Filed under: marketing,social media — thisgirlsarah @ 2:01 PM
Tags: , , , , , ,

Mmm Pumkin Spice Latte season has arrived, unless you carry a gun. I’m not here to write another “Thank you, Starbucks” or “I hate you now, Starbucks” story, but rather looking at the PR implications of the company’s statement and reaction. (Quick catch up if you missed it, here is the letter from Starbucks CEO, Howard Schultz, asking customers not to bring their guns into Starbucks.)

One of the first rules in a PR crisis is to respond rather than ignoring the situation. How did Starbucks measure up with their recent gun request? I think they did everything with a careful strategy, despite the fact that it looks like they were ignoring customers.

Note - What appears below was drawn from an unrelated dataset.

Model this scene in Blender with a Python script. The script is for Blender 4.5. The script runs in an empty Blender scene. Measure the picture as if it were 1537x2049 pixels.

The letter was posted on their blog at about the same time it was shared on Facebook and Twitter. Instantly, the public insisted on sharing their opinions with the company. What I find interesting, is the fact that it looks like the company shared the statement then just let it ride out, only responding to a select few of their customers’ critiques.

starbucks fb2 starbucks fb1

They didn’t even post any new corporate messages for 48 hours on both Twitter and Facebook.

starbucks twitter

Every bit of Starbucks’ strategy was intentional and planned out. Aside from correcting a few misunderstandings about the request, there was no need to defend themselves against haters; therefore, no response was necessary.

Had they responded in a defensive way, they’d have just created more controversy. Instead, they allowed everyone to share their opinion and two days later, came back with a photo of a warm cup of coffee as though nothing happened.

The general rules for a PR crisis may, in fact be to respond, but there are rules to that rule. The important takeaway for marketers to learn from Starbucks are to

  • Have a plan.
  • Decide what is right for your company as a response. Every situation is different.
  • Be united as a team and convey the same message across all media outlets.
  • Never lose control of the situation.
  • Respond, but not too much and not too loud.
  • Never ever, ever do what Amy’s Baking Company did in response to a crisis. (I can’t get enough of this story. It’s a train wreck.)

What do you think of how Starbucks handled the backlash from their announcement?